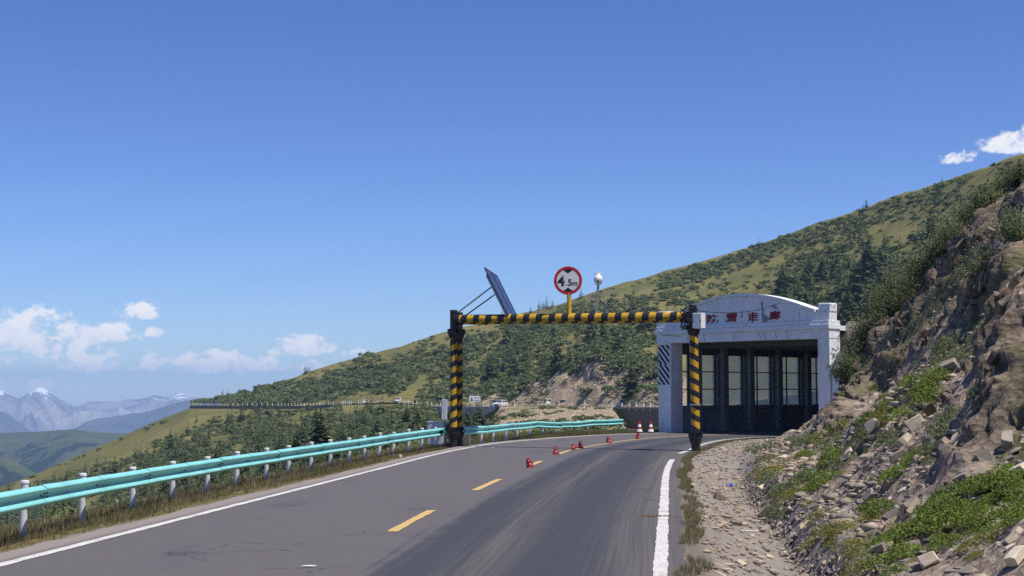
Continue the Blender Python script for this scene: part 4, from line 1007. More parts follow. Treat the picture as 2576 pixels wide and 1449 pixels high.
# ------------------------------------------------------------------ the snow gallery
def clip_poly(poly, axis, lim, keep_less):
    out = []
    for i in range(len(poly)):
        a, b = poly[i], poly[(i + 1) % len(poly)]; ia = (a[axis] <= lim) == keep_less; ib = (b[axis] <= lim) == keep_less
        if ia: out.append(a)
        if ia != ib: t = (lim - a[axis]) / (b[axis] - a[axis]); out.append(tuple(a[k] + (b[k] - a[k]) * t for k in (0, 1)))
    return out
def build_gallery():
    ang = math.atan2(UX[1], UX[0]); W = 10.72; LEN = 34
    g = thing('snow_gallery', 'white snow gallery with arched gable, red lettering and a row of side windows', 'gallery', (PORT[0], PORT[1], 0), ang)
    wm = MAT['whitewash']
    def box(nm, u0, u1, a0, a1, z0, z1, mat=wm, par=g, bev=0.012): return BM().box(((u0 + u1) / 2, (a0 + a1) / 2, (z0 + z1) / 2), (u1 - u0, a1 - a0, z1 - z0), None, bev).make(nm, mat, par)
    pl = box('pillar', 0, .93, 0, .85, -.4, 4.58); tag(pl, 'left pillar with black hazard stripes')
    pr = box('pillar', W - .66, W, 0, .85, -.4, 4.58)
    box('fascia', -.05, W + .02, -.04, .80, 4.582, 5.02)
    box('cornice', -.12, W + .07, -.14, .82, 5.022, 5.24); box('plaster_band', -.08, W + .04, -.09, .80, 5.242, 5.42)
    # gable with a flat shoulder at both ends and a segmental arch
    top = [(-.08, 5.424), (W + .01, 5.424), (W + .01, 5.80), (W - .75, 5.84)]
    uu = np.linspace(W - .75, .75, 33); cu = W / 2
    arch = [(u, 5.84 + .95 * (1 - ((u - cu) / (W / 2 - .75)) ** 2) ** 1.15) for u in uu]
    poly = top + arch + [(.75, 5.80), (-.08, 5.78)]
    BM().prism(poly, 0, .60, lambda x, z, t: Vector((x, t, z))).make('gable', wm, g)
    # coping that rides on the arch
    cp = BM(); pts = [(u, z) for u, z in arch]
    for i in range(len(pts) - 1):
        (u0, z0), (u1, z1) = pts[i], pts[i + 1]
        cp.add([(u0, -.10, z0 + .003), (u1, -.10, z1 + .003), (u1, .7, z1 + .003), (u0, .7, z0 + .003), (u0, -.10, z0 + .13), (u1, -.10, z1 + .13), (u1, .7, z1 + .13), (u0, .7, z0 + .13)],
               [(0, 1, 5, 4), (1, 2, 6, 5), (2, 3, 7, 6), (3, 0, 4, 7), (4, 5, 6, 7), (3, 2, 1, 0)])
    cp.make('coping', wm, g)
    for u in (.28, W - .30): box('capital', u - .34, u + .34, .02, .62, 5.81, 6.24, bev=.05)
    # lettering 防雪走廊
    for ch, u, z in (('防', 3.66, 5.74), ('雪', 4.93, 5.76), ('走', 6.25, 5.76), ('廊', 7.58, 5.77)):
        o = link('lettering', text_mesh(ch, .43, .024, .03, .66), MAT['lettering'], g); o.location = (u, -.003, z)
    rnd = random.Random(2)
    def patch(u, z, pts, nm='peeled_patch', m='peeled'):
        BM().prism([(u + x, z + y) for x, y in pts], 0, .006, lambda x, zz, t: Vector((x, -.006 + t * .8, zz))).make(nm, MAT[m], g)
    patch(6.85, 5.72, [(-.05, -.25), (.25, -.28), (.42, -.1), (.2, .08), (.05, .12), (.02, .75), (-.12, .72), (-.06, .3)]); patch(7.55, 6.16, [(-.2, .05), (0, -.06), (.22, -.12), (.12, .08), (-.05, .14)])
    patch(4.0, 5.55, [(-.1, -.07), (.05, -.02), (.1, .16), (-.03, .1)]); patch(4.55, 5.56, [(-.12, 0), (.05, -.05), (.16, .06), (0, .1)]); patch(5.55, 5.86, [(-.05, -.16), (.04, -.14), (.06, .2), (-.03, .2)]); patch(6.2, 5.52, [(-.16, .05), (.02, -.06), (.16, .06)])
    # cracks in the fascia
    for u, du in ((2.15, -.10), (3.10, .12), (6.55, .25), (6.95, .12), (7.55, .22), (8.30, .03), (5.2, -.2)):
        pts = [(u + du * k + rnd.uniform(-.03, .03), 5.0 - .41 * k) for k in np.linspace(0, 1, 6)]
        b = BM()
        for (x0, z0), (x1, z1) in zip(pts[:-1], pts[1:]): b.add([(x0 - .018, -.0425, z0), (x0 + .018, -.0425, z0), (x1 + .018, -.0425, z1), (x1 - .018, -.0425, z1)], [(0, 1, 2, 3)])
        b.make('crack', MAT['peeled'], g)
    # hazard stripes on the left pillar
    st = BM()
    for zt, zb, o0 in ((4.50, 3.50, 0.0), (3.49, 2.45, .19)):
        for k in range(-4, 6):
            z = zt + o0 - k * .345; pl_ = [(.03, z), (.78, z - .80), (.78, z - .80 - .19), (.03, z - .19)][::-1]
            pl_ = clip_poly(clip_poly(pl_, 1, zt, True), 1, zb, False)
            if len(pl_) > 2: st.prism(pl_, 0, .004, lambda x, zz, t: Vector((x, -.007 + t, zz)))
    st.make('hazard_stripes', MAT['sign_black'], pl)
    dp = BM().tube([(.08, -.05, 4.60), (.40, -.05, 4.61), (.86, -.05, 4.60), (.88, -.05, 4.5), (.88, -.05, 2.0), (.885, -.05, .25), (.92, -.12, .04)], .035, 10).make('drainpipe', MAT['white_plastic'], g, auto=50)
    # valley-side wall: base, piers, lintel and windows
    re = [1.95, 4.08, 6.35, 8.85, 11.5, 14.3, 17.1, 19.9, 22.7, 25.5, 28.3, 31.1]; ww0 = 2.0
    gp = MAT['dim_grey']
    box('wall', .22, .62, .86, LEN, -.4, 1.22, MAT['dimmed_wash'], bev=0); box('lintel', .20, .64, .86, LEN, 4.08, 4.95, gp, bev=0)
    box('sill', .18, .72, .90, LEN, 1.222, 1.30, MAT['dimmed_wash'], bev=0)
    prev = .86
    for i, r in enumerate(re):
        ww = min(ww0, r - prev - .04)
        box('pier', .24, .60, prev, max(r - ww, prev + .03), 1.302, 4.078, MAT['dimmed_wash'], bev=0); prev = r
        if i < 9:
            box('pilaster', .622, .90, r + .14, r + .50, -.3, 4.6, MAT['dimmed_wash'], bev=0)
            wn = BM()
            for z in (2.22, 3.14): wn.box((.42, r - ww / 2, z), (.05, ww - .1, .055))
            wn.box((.42, r - ww + .03, 2.69), (.06, .06, 2.76)).box((.42, r - .03, 2.69), (.06, .06, 2.76)).box((.42, r - ww / 2, 1.33), (.06, ww - .12, .05)).box((.42, r - ww / 2, 4.05), (.06, ww - .12, .05)).box((.42, r - ww * .60, 2.69), (.065, .055, 2.7))
            wo = wn.make('window', MAT['rubber'], g)
            if i > 0: BM().box((.39, r - ww / 2, 2.69), (.012, ww - .06, 2.75)).make('pane', MAT['pane'], wo)
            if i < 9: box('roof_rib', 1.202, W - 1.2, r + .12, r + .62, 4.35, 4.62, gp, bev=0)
    box('pier', .24, .60, prev, LEN, 1.302, 4.078, gp, bev=0)
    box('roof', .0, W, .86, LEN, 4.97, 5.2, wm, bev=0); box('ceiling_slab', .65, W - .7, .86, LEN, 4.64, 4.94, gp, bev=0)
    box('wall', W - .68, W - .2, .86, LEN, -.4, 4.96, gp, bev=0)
    # wing wall on the hill side with a chamfered shoulder
    BM().prism([(W + .002, -.4), (W + 1.9, -.4), (W + 1.9, 3.9), (W + .75, 3.9), (W + .05, 3.1)], 0, .5, lambda x, z, t: Vector((x, t + .1, z))).make('wing_wall', wm, g)
    BM().prism([(W + .04, 3.1), (W + .74, 3.9), (W + 1.9, 3.9), (W + 1.9, 4.02), (W + .69, 4.02), (W - .0, 3.2)], 0, .7, lambda x, z, t: Vector((x, t - .02, z))).make('wing_coping', wm, g)
build_gallery()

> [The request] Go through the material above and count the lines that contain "lintel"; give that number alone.

> [Correct result] 2